> **Problem requirements**
Set down each line from the one containing "The Blender Python" to the one containing "shaft = mesh_obj('shaft', v, f, MS, rod)", inclusive, exactly as written and with nothing further.

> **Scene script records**

+===+

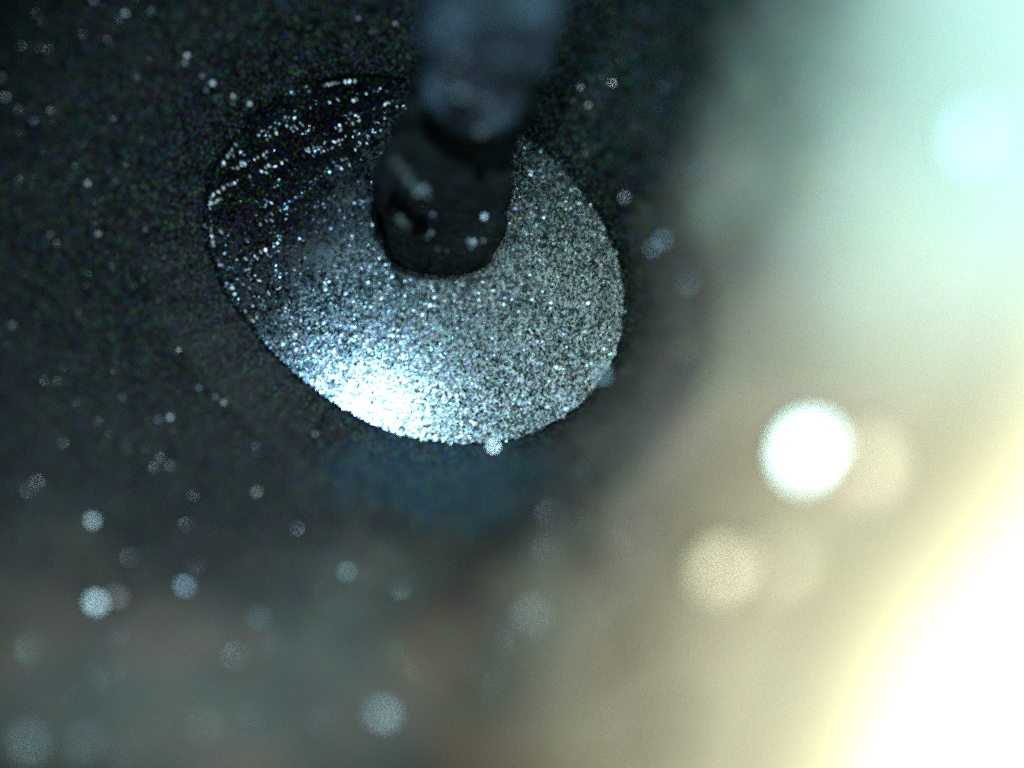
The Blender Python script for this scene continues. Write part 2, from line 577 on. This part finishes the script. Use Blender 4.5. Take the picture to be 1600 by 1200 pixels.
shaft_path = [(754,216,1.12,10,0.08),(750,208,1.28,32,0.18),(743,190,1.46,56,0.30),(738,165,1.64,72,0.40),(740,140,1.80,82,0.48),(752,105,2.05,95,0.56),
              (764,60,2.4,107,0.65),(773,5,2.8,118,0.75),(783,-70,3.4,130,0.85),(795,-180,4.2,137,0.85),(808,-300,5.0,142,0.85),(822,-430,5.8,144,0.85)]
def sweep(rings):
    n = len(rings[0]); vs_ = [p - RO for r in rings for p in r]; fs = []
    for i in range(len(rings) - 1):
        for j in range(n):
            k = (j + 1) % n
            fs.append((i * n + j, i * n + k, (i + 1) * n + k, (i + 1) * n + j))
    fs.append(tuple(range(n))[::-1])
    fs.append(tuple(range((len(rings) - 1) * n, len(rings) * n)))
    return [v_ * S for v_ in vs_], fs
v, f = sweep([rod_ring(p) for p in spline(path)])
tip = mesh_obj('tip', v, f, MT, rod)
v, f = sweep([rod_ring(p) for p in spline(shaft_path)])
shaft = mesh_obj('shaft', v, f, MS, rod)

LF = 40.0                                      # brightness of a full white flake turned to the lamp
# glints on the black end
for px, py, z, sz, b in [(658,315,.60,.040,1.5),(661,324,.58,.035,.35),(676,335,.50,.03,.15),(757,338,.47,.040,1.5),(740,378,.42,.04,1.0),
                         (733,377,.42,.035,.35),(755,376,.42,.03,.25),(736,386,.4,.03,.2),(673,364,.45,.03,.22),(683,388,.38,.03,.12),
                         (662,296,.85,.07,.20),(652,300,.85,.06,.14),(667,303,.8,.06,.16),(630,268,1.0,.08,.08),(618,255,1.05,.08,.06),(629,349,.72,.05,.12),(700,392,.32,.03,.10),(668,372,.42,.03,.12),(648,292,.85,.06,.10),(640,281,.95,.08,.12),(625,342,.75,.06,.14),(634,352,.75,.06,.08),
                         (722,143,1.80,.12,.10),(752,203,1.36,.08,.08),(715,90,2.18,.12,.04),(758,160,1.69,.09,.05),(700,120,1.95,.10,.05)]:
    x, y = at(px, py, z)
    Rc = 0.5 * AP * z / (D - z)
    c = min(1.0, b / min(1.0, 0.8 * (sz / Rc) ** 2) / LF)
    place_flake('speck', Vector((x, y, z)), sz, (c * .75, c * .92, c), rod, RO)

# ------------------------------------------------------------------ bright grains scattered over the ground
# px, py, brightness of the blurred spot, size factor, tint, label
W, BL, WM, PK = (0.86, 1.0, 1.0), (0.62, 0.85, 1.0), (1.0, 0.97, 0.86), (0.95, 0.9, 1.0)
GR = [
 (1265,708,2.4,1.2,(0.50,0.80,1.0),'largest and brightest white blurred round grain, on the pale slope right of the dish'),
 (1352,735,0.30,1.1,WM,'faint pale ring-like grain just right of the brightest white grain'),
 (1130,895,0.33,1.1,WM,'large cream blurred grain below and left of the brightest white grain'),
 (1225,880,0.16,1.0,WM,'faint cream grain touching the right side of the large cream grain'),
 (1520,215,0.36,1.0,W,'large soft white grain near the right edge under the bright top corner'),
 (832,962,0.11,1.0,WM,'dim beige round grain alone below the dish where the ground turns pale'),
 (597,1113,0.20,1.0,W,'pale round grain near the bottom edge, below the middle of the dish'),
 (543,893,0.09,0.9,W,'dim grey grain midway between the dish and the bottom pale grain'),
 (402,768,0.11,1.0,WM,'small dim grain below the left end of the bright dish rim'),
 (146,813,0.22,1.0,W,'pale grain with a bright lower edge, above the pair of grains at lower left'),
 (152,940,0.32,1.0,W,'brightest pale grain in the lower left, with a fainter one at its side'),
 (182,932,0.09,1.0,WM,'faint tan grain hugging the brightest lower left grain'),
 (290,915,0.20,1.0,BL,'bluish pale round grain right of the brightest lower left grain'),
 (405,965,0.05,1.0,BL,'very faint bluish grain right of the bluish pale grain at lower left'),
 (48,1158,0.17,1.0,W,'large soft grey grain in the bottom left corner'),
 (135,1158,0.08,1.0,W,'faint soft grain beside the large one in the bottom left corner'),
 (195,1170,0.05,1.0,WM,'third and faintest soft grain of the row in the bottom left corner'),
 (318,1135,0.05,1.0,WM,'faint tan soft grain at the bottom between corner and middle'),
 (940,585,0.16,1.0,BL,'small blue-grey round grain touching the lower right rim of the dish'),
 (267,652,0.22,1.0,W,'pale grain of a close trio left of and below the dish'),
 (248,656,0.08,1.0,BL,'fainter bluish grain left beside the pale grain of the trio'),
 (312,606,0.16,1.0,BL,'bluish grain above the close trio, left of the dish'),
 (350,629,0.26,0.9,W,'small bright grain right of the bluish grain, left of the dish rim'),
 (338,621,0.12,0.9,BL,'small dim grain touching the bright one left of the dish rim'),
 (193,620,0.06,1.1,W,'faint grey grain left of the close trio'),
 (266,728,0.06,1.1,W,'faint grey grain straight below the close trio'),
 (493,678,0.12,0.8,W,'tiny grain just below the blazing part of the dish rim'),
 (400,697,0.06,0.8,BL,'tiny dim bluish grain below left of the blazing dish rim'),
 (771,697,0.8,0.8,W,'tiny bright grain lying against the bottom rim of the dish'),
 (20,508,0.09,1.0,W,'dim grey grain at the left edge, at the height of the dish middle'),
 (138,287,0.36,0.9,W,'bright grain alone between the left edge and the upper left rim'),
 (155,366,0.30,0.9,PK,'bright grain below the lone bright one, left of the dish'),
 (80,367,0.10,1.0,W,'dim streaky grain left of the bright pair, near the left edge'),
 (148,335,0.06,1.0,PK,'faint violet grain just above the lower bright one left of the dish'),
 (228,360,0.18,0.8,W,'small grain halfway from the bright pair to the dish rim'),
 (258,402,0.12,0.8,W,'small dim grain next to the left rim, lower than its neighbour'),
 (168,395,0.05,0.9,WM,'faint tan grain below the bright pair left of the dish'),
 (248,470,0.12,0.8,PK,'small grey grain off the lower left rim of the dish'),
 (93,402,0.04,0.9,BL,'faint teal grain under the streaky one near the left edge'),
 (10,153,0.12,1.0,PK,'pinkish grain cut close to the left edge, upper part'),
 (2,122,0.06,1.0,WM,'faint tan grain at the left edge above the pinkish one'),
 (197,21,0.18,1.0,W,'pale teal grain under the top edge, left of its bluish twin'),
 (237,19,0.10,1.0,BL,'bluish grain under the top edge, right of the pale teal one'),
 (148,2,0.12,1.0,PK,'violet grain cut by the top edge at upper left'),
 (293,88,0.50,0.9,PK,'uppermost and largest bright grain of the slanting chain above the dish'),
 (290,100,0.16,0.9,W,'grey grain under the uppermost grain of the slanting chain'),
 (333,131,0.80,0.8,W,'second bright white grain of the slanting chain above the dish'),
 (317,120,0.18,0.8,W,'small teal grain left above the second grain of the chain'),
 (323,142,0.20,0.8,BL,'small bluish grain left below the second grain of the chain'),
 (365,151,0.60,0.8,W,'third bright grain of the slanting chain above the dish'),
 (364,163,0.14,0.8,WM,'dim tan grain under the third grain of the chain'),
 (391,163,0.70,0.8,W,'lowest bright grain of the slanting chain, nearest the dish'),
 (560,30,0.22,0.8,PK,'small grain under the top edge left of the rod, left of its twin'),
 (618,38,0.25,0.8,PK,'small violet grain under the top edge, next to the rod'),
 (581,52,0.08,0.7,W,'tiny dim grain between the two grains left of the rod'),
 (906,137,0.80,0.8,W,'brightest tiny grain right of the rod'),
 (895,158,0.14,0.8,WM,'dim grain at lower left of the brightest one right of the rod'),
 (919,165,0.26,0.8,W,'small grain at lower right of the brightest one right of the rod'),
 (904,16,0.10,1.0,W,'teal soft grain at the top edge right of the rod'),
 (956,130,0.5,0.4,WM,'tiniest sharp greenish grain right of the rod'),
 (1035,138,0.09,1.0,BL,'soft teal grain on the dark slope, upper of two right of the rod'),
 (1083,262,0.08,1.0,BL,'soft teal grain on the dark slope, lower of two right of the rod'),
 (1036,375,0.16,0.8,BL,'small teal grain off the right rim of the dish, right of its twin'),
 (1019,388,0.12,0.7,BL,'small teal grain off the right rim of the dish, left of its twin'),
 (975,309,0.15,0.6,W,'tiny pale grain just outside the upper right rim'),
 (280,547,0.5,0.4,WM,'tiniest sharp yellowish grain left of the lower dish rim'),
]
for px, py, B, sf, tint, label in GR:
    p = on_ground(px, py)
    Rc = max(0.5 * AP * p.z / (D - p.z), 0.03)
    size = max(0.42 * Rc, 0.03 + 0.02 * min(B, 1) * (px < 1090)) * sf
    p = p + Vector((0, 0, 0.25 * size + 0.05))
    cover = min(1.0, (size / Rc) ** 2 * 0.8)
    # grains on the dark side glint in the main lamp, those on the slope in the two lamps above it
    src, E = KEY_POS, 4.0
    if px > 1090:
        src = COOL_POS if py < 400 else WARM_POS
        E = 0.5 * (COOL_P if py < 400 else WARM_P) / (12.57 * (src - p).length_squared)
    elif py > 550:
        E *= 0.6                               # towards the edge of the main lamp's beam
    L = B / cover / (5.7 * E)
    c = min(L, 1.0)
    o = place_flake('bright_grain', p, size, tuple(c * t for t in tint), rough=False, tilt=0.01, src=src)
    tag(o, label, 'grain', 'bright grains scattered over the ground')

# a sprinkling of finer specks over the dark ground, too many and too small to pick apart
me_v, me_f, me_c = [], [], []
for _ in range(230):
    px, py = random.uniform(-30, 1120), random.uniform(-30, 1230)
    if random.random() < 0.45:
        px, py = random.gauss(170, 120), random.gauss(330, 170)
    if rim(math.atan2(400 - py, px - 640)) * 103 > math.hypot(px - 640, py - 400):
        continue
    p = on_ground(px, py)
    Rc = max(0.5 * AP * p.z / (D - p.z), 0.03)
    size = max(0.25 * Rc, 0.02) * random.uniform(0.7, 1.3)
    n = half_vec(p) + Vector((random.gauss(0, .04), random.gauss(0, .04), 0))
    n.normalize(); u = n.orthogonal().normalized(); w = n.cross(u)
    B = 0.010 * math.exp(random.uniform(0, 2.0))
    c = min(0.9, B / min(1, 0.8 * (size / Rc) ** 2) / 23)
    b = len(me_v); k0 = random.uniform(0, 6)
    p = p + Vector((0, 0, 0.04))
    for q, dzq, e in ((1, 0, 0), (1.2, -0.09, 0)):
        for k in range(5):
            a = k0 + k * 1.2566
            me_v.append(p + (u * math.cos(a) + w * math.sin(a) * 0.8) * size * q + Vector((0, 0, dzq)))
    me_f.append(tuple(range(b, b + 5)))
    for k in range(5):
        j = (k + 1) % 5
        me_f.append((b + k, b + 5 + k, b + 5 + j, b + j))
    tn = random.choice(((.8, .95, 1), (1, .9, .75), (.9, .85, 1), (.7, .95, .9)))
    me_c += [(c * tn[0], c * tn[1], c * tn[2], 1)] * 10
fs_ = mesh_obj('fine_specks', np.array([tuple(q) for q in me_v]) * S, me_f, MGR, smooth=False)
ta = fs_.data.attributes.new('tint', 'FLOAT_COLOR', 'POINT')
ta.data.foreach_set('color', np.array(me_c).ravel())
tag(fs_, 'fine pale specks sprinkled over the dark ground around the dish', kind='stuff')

+===+

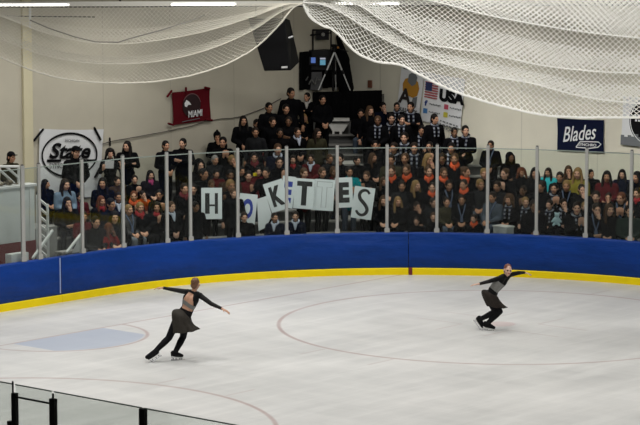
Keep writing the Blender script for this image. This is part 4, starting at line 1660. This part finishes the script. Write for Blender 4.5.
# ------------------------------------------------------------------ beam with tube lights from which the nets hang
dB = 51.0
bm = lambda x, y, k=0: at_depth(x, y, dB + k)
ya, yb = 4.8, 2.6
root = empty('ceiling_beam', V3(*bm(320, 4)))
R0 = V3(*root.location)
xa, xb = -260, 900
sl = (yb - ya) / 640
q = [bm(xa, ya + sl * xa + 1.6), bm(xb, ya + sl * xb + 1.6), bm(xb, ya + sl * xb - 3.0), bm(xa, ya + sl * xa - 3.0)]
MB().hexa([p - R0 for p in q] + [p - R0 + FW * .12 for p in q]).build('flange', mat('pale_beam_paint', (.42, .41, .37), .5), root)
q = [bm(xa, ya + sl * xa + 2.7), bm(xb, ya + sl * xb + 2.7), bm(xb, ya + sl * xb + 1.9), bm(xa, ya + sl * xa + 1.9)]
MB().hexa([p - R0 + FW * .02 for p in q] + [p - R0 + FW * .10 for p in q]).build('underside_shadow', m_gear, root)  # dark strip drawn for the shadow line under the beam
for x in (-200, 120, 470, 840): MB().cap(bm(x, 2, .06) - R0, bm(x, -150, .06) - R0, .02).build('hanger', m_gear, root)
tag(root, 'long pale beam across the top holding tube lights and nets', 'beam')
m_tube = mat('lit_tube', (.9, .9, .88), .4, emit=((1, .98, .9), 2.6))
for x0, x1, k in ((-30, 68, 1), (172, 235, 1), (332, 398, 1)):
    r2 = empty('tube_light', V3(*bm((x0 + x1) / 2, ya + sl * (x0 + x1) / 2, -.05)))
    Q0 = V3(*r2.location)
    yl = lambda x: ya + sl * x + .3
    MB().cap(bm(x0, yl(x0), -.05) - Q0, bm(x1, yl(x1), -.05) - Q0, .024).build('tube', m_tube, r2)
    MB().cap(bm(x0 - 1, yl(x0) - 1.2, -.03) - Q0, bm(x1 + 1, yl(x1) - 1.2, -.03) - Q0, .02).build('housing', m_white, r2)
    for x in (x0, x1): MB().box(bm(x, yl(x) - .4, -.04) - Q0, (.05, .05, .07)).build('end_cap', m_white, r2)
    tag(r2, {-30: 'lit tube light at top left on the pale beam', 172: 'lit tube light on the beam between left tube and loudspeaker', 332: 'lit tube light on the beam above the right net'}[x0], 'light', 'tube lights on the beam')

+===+

> **Answer to the exercise**
The Blender Python script for this scene continues. Write part 2, from line 577 on. This part finishes the script. Use Blender 4.5. Take the picture to be 1600 by 1200 pixels.
shaft_path = [(754,216,1.12,10,0.08),(750,208,1.28,32,0.18),(743,190,1.46,56,0.30),(738,165,1.64,72,0.40),(740,140,1.80,82,0.48),(752,105,2.05,95,0.56),
              (764,60,2.4,107,0.65),(773,5,2.8,118,0.75),(783,-70,3.4,130,0.85),(795,-180,4.2,137,0.85),(808,-300,5.0,142,0.85),(822,-430,5.8,144,0.85)]
def sweep(rings):
    n = len(rings[0]); vs_ = [p - RO for r in rings for p in r]; fs = []
    for i in range(len(rings) - 1):
        for j in range(n):
            k = (j + 1) % n
            fs.append((i * n + j, i * n + k, (i + 1) * n + k, (i + 1) * n + j))
    fs.append(tuple(range(n))[::-1])
    fs.append(tuple(range((len(rings) - 1) * n, len(rings) * n)))
    return [v_ * S for v_ in vs_], fs
v, f = sweep([rod_ring(p) for p in spline(path)])
tip = mesh_obj('tip', v, f, MT, rod)
v, f = sweep([rod_ring(p) for p in spline(shaft_path)])
shaft = mesh_obj('shaft', v, f, MS, rod)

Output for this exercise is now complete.